Une analyse que rejoint le président de l’AHRIM, Jean-Michel Pitot. Il dénombre entre 300 et 800 postes vacants dans l’hôtellerie et la restauration. «Alors que nos ressources humaines sont insuffisantes, on sent un environnement suspicieux et une attitude fermée à l’égard des étrangers.» Dès lors, il se demande comment peut-on viser l’excellence du service et faire la différence ? D’autant plus que le rapport qualité-prix ne joue pas forcément en faveur de ces hôtels de luxe avec des tarifs de 5 000 euros pour voyager en classe affaires.

Quid des solutions ?

Pour relever les défis d’un secteur qui s’essouffle et qui nécessite d’être réinventé, il n’y a pas mille solutions.

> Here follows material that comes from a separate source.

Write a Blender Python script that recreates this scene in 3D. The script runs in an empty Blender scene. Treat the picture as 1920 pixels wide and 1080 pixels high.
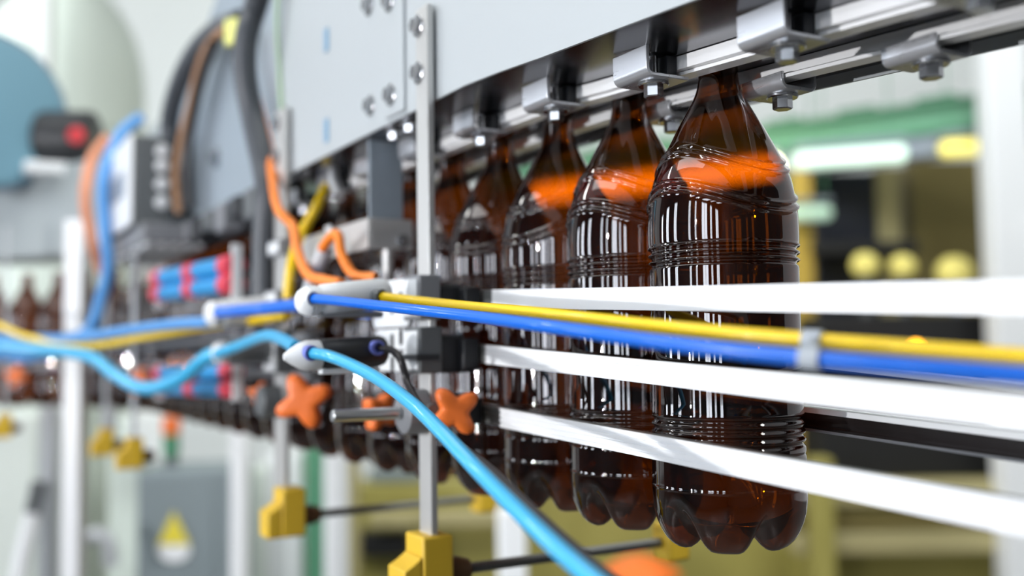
import bpy, bmesh, math, random
from mathutils import Vector, Matrix
random.seed(7)
C = bpy.context.scene.collection
S = bpy.context.scene

# ------------------------------------------------------------------ camera frame (origin = lens, z up, conveyor runs along X)
FPX = 1900.0
YAW, PITCH, ROLL = map(math.radians, (29.769, 3.368, 0.8))
_F = Vector((-math.cos(YAW), math.sin(YAW), 0)); _R = Vector((math.sin(YAW), math.cos(YAW), 0)); _Z = Vector((0, 0, 1))
_fw = _F*math.cos(PITCH) + _Z*math.sin(PITCH); _u = -_F*math.sin(PITCH) + _Z*math.cos(PITCH)
_cr = _R*math.cos(ROLL) - _u*math.sin(ROLL); _cu = _u*math.cos(ROLL) + _R*math.sin(ROLL)
def ray(px, py): return _fw + _cr*((px-960)/FPX) - _cu*((py-540)/FPX)
def PY(px, py, Y): d = ray(px, py); return d*(Y/d.y)          # point on the plane y = Y
def PX(px, py, X): d = ray(px, py); return d*(X/d.x)          # point on the plane x = X
def PD(px, py, d): return ray(px, py)*d                        # point at depth d
FLOOR = -1.5

# ------------------------------------------------------------------ mesh builder
class MB:
    def __init__(s): s.v = []; s.f = []; s.m = []; s.mi = 0
    def add(s, vs, fs):
        n = len(s.v); s.v += [Vector(v) for v in vs]
        for f in fs: s.f.append([i+n for i in f]); s.m.append(s.mi)
        return s
    def box(s, a, b, rot=0.0, c=None):
        x0, y0, z0 = a; x1, y1, z1 = b
        vs = [Vector((x, y, z)) for z in (z0, z1) for y in (y0, y1) for x in (x0, x1)]
        if rot:
            c = Vector(c) if c is not None else Vector(((x0+x1)/2, (y0+y1)/2, 0))
            M = Matrix.Rotation(rot, 3, 'Z'); vs = [M @ (v-c) + c for v in vs]
        return s.add(vs, [(0,2,3,1),(4,5,7,6),(0,1,5,4),(2,6,7,3),(0,4,6,2),(1,3,7,5)])
    def ring_loft(s, rings, cap=True, closed=True):
        n = len(rings[0]); b = len(s.v)
        for r in rings: s.v += [Vector(p) for p in r]
        for i in range(len(rings)-1):
            for j in range(n if closed else n-1):
                k = (j+1) % n
                s.f.append([b+i*n+j, b+i*n+k, b+(i+1)*n+k, b+(i+1)*n+j]); s.m.append(s.mi)
        if cap:
            s.f.append([b+j for j in range(n)][::-1]); s.m.append(s.mi)
            e = b+(len(rings)-1)*n
            s.f.append([e+j for j in range(n)]); s.m.append(s.mi)
        return s
    def lathe(s, p0, axis, prof, n=24, cap=True):
        p0 = Vector(p0); ax = Vector(axis).normalized()
        t = ax.orthogonal().normalized(); w = ax.cross(t)
        rings = [[p0 + ax*h + (t*math.cos(2*math.pi*j/n) + w*math.sin(2*math.pi*j/n))*r for j in range(n)] for h, r in prof]
        return s.ring_loft(rings, cap)
    def cyl(s, a, b, r, n=24, ch=0.0):
        a = Vector(a); b = Vector(b); L = (b-a).length
        ch = min(ch, r*.5, L*.3)
        pr = [(0, r-ch), (ch, r), (L-ch, r), (L, r-ch)] if ch else [(0, r), (L, r)]
        return s.lathe(a, b-a, pr, n)
    def tube(s, pts, r, n=12, res=8, rad=None):
        P = spline(pts, res); rings = []; t0 = None
        for i, p in enumerate(P):
            d = (P[min(i+1, len(P)-1)] - P[max(i-1, 0)]).normalized()
            if t0 is None: t0 = d.orthogonal().normalized()
            t0 = (t0 - d*t0.dot(d)).normalized(); w = d.cross(t0)
            rr = rad(i) if rad else r
            rings.append([p + (t0*math.cos(2*math.pi*j/n) + w*math.sin(2*math.pi*j/n))*rr for j in range(n)])
        return s.ring_loft(rings)
    def prism(s, poly, a, b, fn):                             # extrude a closed 2-D polygon between a and b through fn(u, v, t)
        return s.ring_loft([[fn(u, v, t) for u, v in poly] for t in (a, b)])
    def sphere(s, c, r, n=16, sq=(1,1,1)):
        c = Vector(c); rings = []
        for i in range(1, n//2):
            th = math.pi*i/(n//2)
            rings.append([c + Vector((math.sin(th)*math.cos(2*math.pi*j/n)*r*sq[0], math.sin(th)*math.sin(2*math.pi*j/n)*r*sq[1], -math.cos(th)*r*sq[2])) for j in range(n)])
        return s.ring_loft(rings)

def spline(pts, res=8):
    P = [Vector(p) for p in pts]
    if len(P) < 3: return [P[0].lerp(P[-1], i/res) for i in range(res+1)]
    out = []
    Q = [P[0]*2-P[1]] + P + [P[-1]*2-P[-2]]
    for i in range(1, len(Q)-2):
        a, b, c, d = Q[i-1:i+3]
        for k in range(res):
            t = k/res
            out.append(.5*((2*b) + (c-a)*t + (2*a-5*b+4*c-d)*t*t + (3*b-a-3*c+d)*t*t*t))
    out.append(P[-1]); return out

WLOC = {}
def tag(o, label=None, cat=None, group=None, kind=None):
    if label: o['label'] = label
    if cat: o['category'] = cat
    if group: o['group'] = group
    if kind: o['kind'] = kind
    return o
def thing(name, label, cat, loc, group=None):
    o = bpy.data.objects.new(name, None); C.objects.link(o)
    o.empty_display_size = .02
    o.location = loc; WLOC[o.name] = Vector(loc)
    return tag(o, label, cat, group)
def obj(name, mb, mats, parent=None, bevel=0.0, smooth=True, ang=35, seg=2):
    if not isinstance(mats, (list, tuple)): mats = [mats]
    lo = Vector((min(v.x for v in mb.v), min(v.y for v in mb.v), min(v.z for v in mb.v)))
    hi = Vector((max(v.x for v in mb.v), max(v.y for v in mb.v), max(v.z for v in mb.v)))
    org = Vector(((lo.x+hi.x)/2, (lo.y+hi.y)/2, lo.z))
    me = bpy.data.meshes.new(name)
    me.from_pydata([v-org for v in mb.v], [], mb.f)
    for m in mats: me.materials.append(m)
    me.polygons.foreach_set('material_index', mb.m)
    bm = bmesh.new(); bm.from_mesh(me); bmesh.ops.recalc_face_normals(bm, faces=bm.faces); bm.to_mesh(me); bm.free()
    me.update()
    if smooth:
        me.polygons.foreach_set('use_smooth', [True]*len(me.polygons))
        me.set_sharp_from_angle(angle=math.radians(ang))
    o = bpy.data.objects.new(name, me); C.objects.link(o)
    if parent is not None:
        o.parent = parent; o.location = org - WLOC[parent.name]
    else: o.location = org
    WLOC[o.name] = org
    if bevel:
        b = o.modifiers.new('bevel', 'BEVEL'); b.width = bevel; b.segments = seg; b.limit_method = 'ANGLE'; b.angle_limit = math.radians(40)
    return o
def one(name, mb, mats, label, cat, group=None, **k): return tag(obj(name, mb, mats, None, **k), label, cat, group)
def struct(name, mb, mats, **k): o = obj(name, mb, mats, None, **k); o['kind'] = 'structure'; return o
def dup(root, delta, label, group=None):
    def cp(o, parent):
        c = o.copy(); C.objects.link(c)
        if parent is None: c.location = o.location + delta
        else: c.parent = parent
        for ch in list(o.children): cp(ch, c)
        return c
    r = cp(root, None); r['label'] = label
    if group: r['group'] = group
    return r

# ------------------------------------------------------------------ materials
def lin(c): return tuple((x/12.92 if x <= .04045 else ((x+.055)/1.055)**2.4) for x in (v/255 for v in c)) + (1,)
def mat(name, rgb, rough=.5, metal=0.0, spec=.5, noise=0.0, nscale=20, bump=0.0, stretch=(1,1,1), coat=0.0):
    m = bpy.data.materials.new(name); m.use_nodes = True; nt = m.node_tree; b = nt.nodes['Principled BSDF']
    col = lin(rgb); b.inputs['Base Color'].default_value = col
    b.inputs['Roughness'].default_value = rough; b.inputs['Metallic'].default_value = metal
    b.inputs['Specular IOR Level'].default_value = spec; b.inputs['Coat Weight'].default_value = coat
    if noise or bump:
        tc = nt.nodes.new('ShaderNodeTexCoord'); mp = nt.nodes.new('ShaderNodeMapping'); nz = nt.nodes.new('ShaderNodeTexNoise')
        mp.inputs['Scale'].default_value = stretch; nz.inputs['Scale'].default_value = nscale; nz.inputs['Detail'].default_value = 5
        nt.links.new(tc.outputs['Object'], mp.inputs[0]); nt.links.new(mp.outputs[0], nz.inputs['Vector'])
        if noise:
            mx = nt.nodes.new('ShaderNodeMix'); mx.data_type = 'RGBA'
            mx.inputs[6].default_value = tuple(max(0, c*(1-noise)) for c in col[:3])+(1,)
            mx.inputs[7].default_value = tuple(min(1, c*(1+noise)) for c in col[:3])+(1,)
            nt.links.new(nz.outputs[0], mx.inputs[0]); nt.links.new(mx.outputs[2], b.inputs['Base Color'])
            mr = nt.nodes.new('ShaderNodeMapRange'); mr.inputs[3].default_value = max(0, rough-.06); mr.inputs[4].default_value = rough+.08
            nt.links.new(nz.outputs[0], mr.inputs[0]); nt.links.new(mr.outputs[0], b.inputs['Roughness'])
        if bump:
            bp = nt.nodes.new('ShaderNodeBump'); bp.inputs['Strength'].default_value = bump; bp.inputs['Distance'].default_value = .002
            nt.links.new(nz.outputs[0], bp.inputs['Height']); nt.links.new(bp.outputs[0], b.inputs['Normal'])
    return m
def emit(name, rgb, s):
    m = bpy.data.materials.new(name); m.use_nodes = True; b = m.node_tree.nodes['Principled BSDF']
    b.inputs['Base Color'].default_value = lin(rgb); b.inputs['Emission Color'].default_value = lin(rgb); b.inputs['Emission Strength'].default_value = s
    return m
def amber():
    m = bpy.data.materials.new('amber_plastic'); m.use_nodes = True; nt = m.node_tree; nt.nodes.clear(); N = nt.nodes.new; L = nt.links.new
    out = N('ShaderNodeOutputMaterial'); mix = N('ShaderNodeMixShader'); tr = N('ShaderNodeBsdfTransparent'); gl = N('ShaderNodeBsdfGlossy')
    gl.inputs['Roughness'].default_value = .024; gl.inputs['Color'].default_value = (1, .97, .97, 1)
    geo = N('ShaderNodeNewGeometry'); mr = N('ShaderNodeMapRange'); mr.inputs[3].default_value = 1.57; mr.inputs[4].default_value = 1/1.57
    L(geo.outputs['Backfacing'], mr.inputs[0]); fr = N('ShaderNodeFresnel'); L(mr.outputs[0], fr.inputs['IOR'])
    mu = N('ShaderNodeMath'); mu.operation = 'MULTIPLY'; mu.use_clamp = True; mu.inputs[1].default_value = 1.7; L(fr.outputs[0], mu.inputs[0])
    # a slanting path crosses more plastic: tint by Beer's law on the slope of the wall
    lw = N('ShaderNodeLayerWeight'); lw.inputs['Blend'].default_value = .5
    cm = N('ShaderNodeMix'); cm.data_type = 'RGBA'
    cm.inputs[6].default_value = AMBER_T; cm.inputs[7].default_value = tuple(c**1.9 for c in AMBER_T[:3])+(1,)
    pw = N('ShaderNodeMath'); pw.operation = 'POWER'; pw.inputs[1].default_value = 2.5; L(lw.outputs['Facing'], pw.inputs[0])
    L(pw.outputs[0], cm.inputs[0]); L(cm.outputs[2], tr.inputs['Color'])
    L(mu.outputs[0], mix.inputs[0]); L(tr.outputs[0], mix.inputs[1]); L(gl.outputs[0], mix.inputs[2]); L(mix.outputs[0], out.inputs[0])
    return m
AMBER_T = (.34, .145, .008, 1)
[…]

Les spécialistes plaident en faveur d’actions concrètes pour lui donner une nouvelle impulsion et sécuriser les 131 000 emplois et assurer sa contribution de 24 % au PIB. «Il faut jouer sur plusieurs fronts : importer la main-d’oeuvre pour assurer la pérennité de sa croissance, améliorer les prestations avec une politique tous azimuts de formation, revoir les tarifs sur certaines lignes et mieux régulariser le business parallèle», affirme François Eynaud.

Sans compter, selon les dires d’autres opérateurs, un gel de nouveaux projets hôteliers pour éviter une multiplication d’établissements sans qu’il y ait, en contrepartie, suffisamment de touristes pour les remplir.